• **SHORT PROBLEM**
Would you write out the listing verbatim and skip every picture in it?

— Start of SUPPLIED MATERIAL —

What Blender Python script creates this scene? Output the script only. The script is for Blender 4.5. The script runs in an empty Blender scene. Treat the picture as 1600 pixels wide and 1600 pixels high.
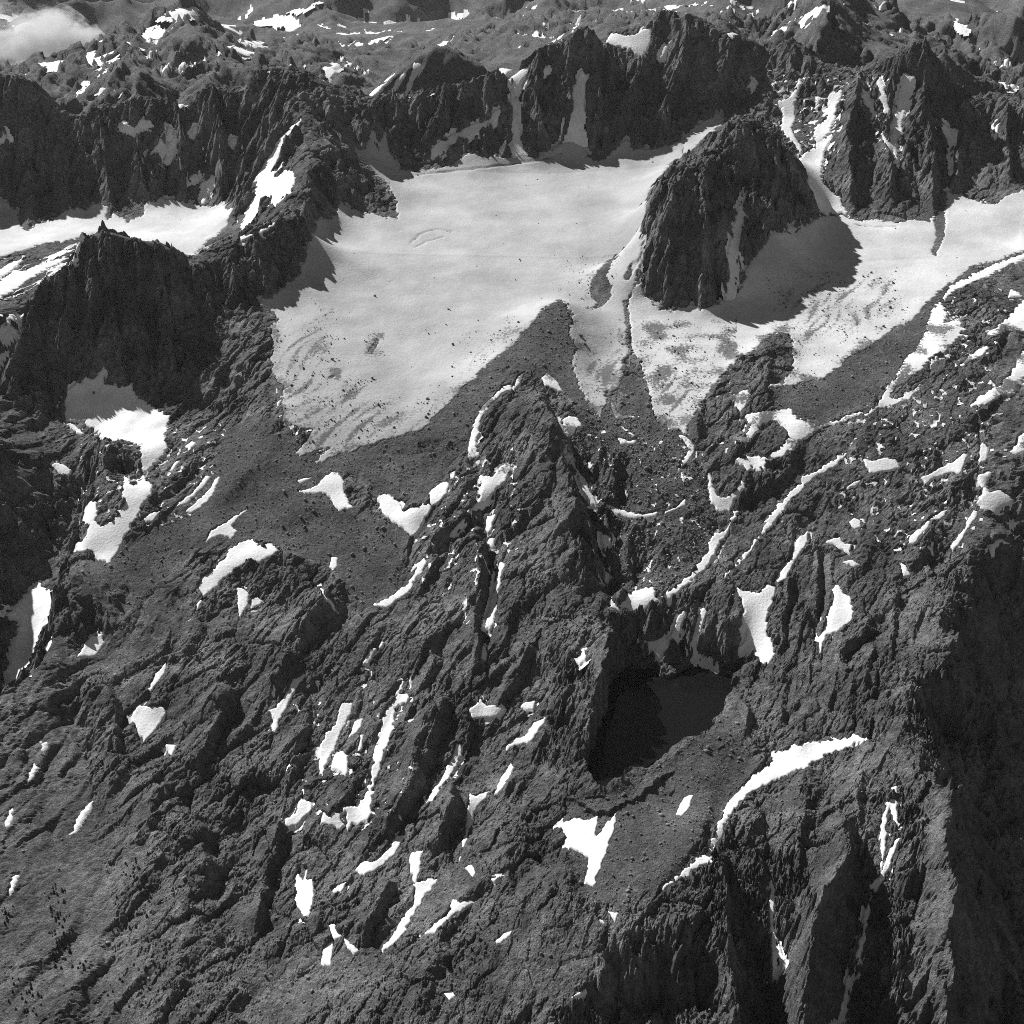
import bpy, math, random
import numpy as np
from mathutils import Matrix, Vector
random.seed(7); rng = np.random.default_rng(11)
R = math.radians
scene = bpy.context.scene
COL = scene.collection

# ---------------------------------------------------------------- camera
CAM_Z = 2200.0; PITCH = 25.0; FOV = 40.0
FPX = 800.0/math.tan(R(FOV/2))
cam_d = bpy.data.cameras.new('camera'); cam = bpy.data.objects.new('camera', cam_d); COL.objects.link(cam)
cam_d.sensor_fit = 'HORIZONTAL'; cam_d.angle = R(FOV); cam_d.clip_start = 10; cam_d.clip_end = 80000
cam.location = (0, 0, CAM_Z); cam.rotation_euler = (R(90-PITCH), 0, 0)
scene.camera = cam

# ---------------------------------------------------------------- sky, sun, exposure
SUN_EL, SUN_AZ = 41.0, -43.0          # azimuth clockwise from +Y (the way the camera looks): the sun stands left and behind
world = bpy.data.worlds.new('World'); scene.world = world; world.use_nodes = True
nt = world.node_tree; nt.nodes.clear()
sky = nt.nodes.new('ShaderNodeTexSky'); sky.sky_type = 'NISHITA'; sky.sun_disc = False
sky.sun_elevation = R(SUN_EL); sky.sun_rotation = R(SUN_AZ); sky.altitude = 3800
bw = nt.nodes.new('ShaderNodeRGBToBW')      # black and white film
bg = nt.nodes.new('ShaderNodeBackground'); bg.inputs['Strength'].default_value = 0.05
wo = nt.nodes.new('ShaderNodeOutputWorld')
nt.links.new(sky.outputs[0], bw.inputs[0]); nt.links.new(bw.outputs[0], bg.inputs['Color']); nt.links.new(bg.outputs[0], wo.inputs['Surface'])
sun_d = bpy.data.lights.new('sun', 'SUN'); sun_d.energy = 5.0; sun_d.angle = R(0.5); sun_d.color = (1, 1, 1)
sun = bpy.data.objects.new('sun', sun_d); COL.objects.link(sun)
sdir = Vector((math.sin(R(SUN_AZ))*math.cos(R(SUN_EL)), math.cos(R(SUN_AZ))*math.cos(R(SUN_EL)), math.sin(R(SUN_EL))))
sun.rotation_euler = sdir.to_track_quat('Z', 'Y').to_euler()
scene.cycles.use_denoising = False; scene.cycles.filter_width = 1.0      # keeps the grain of the rock
scene.cycles.max_bounces = 5; scene.cycles.volume_bounces = 1
scene.view_settings.view_transform = 'Standard'; scene.view_settings.look = 'None'
scene.view_settings.exposure = 0.55; scene.view_settings.gamma = 1.0; scene.view_settings.use_curve_mapping = False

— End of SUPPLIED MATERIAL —

• **FINAL RESULT**
What Blender Python script creates this scene? Output the script only. The script is for Blender 4.5. The script runs in an empty Blender scene. Treat the picture as 1600 pixels wide and 1600 pixels high.
import bpy, math, random
import numpy as np
from mathutils import Matrix, Vector
random.seed(7); rng = np.random.default_rng(11)
R = math.radians
scene = bpy.context.scene
COL = scene.collection

# ---------------------------------------------------------------- camera
CAM_Z = 2200.0; PITCH = 25.0; FOV = 40.0
FPX = 800.0/math.tan(R(FOV/2))
cam_d = bpy.data.cameras.new('camera'); cam = bpy.data.objects.new('camera', cam_d); COL.objects.link(cam)
cam_d.sensor_fit = 'HORIZONTAL'; cam_d.angle = R(FOV); cam_d.clip_start = 10; cam_d.clip_end = 80000
cam.location = (0, 0, CAM_Z); cam.rotation_euler = (R(90-PITCH), 0, 0)
scene.camera = cam

# ---------------------------------------------------------------- sky, sun, exposure
SUN_EL, SUN_AZ = 41.0, -43.0          # azimuth clockwise from +Y (the way the camera looks): the sun stands left and behind
world = bpy.data.worlds.new('World'); scene.world = world; world.use_nodes = True
nt = world.node_tree; nt.nodes.clear()
sky = nt.nodes.new('ShaderNodeTexSky'); sky.sky_type = 'NISHITA'; sky.sun_disc = False
sky.sun_elevation = R(SUN_EL); sky.sun_rotation = R(SUN_AZ); sky.altitude = 3800
bw = nt.nodes.new('ShaderNodeRGBToBW')      # black and white film
bg = nt.nodes.new('ShaderNodeBackground'); bg.inputs['Strength'].default_value = 0.05
wo = nt.nodes.new('ShaderNodeOutputWorld')
nt.links.new(sky.outputs[0], bw.inputs[0]); nt.links.new(bw.outputs[0], bg.inputs['Color']); nt.links.new(bg.outputs[0], wo.inputs['Surface'])
sun_d = bpy.data.lights.new('sun', 'SUN'); sun_d.energy = 5.0; sun_d.angle = R(0.5); sun_d.color = (1, 1, 1)
sun = bpy.data.objects.new('sun', sun_d); COL.objects.link(sun)
sdir = Vector((math.sin(R(SUN_AZ))*math.cos(R(SUN_EL)), math.cos(R(SUN_AZ))*math.cos(R(SUN_EL)), math.sin(R(SUN_EL))))
sun.rotation_euler = sdir.to_track_quat('Z', 'Y').to_euler()
scene.cycles.use_denoising = False; scene.cycles.filter_width = 1.0      # keeps the grain of the rock
scene.cycles.max_bounces = 5; scene.cycles.volume_bounces = 1
scene.view_settings.view_transform = 'Standard'; scene.view_settings.look = 'None'
scene.view_settings.exposure = 0.55; scene.view_settings.gamma = 1.0; scene.view_settings.use_curve_mapping = False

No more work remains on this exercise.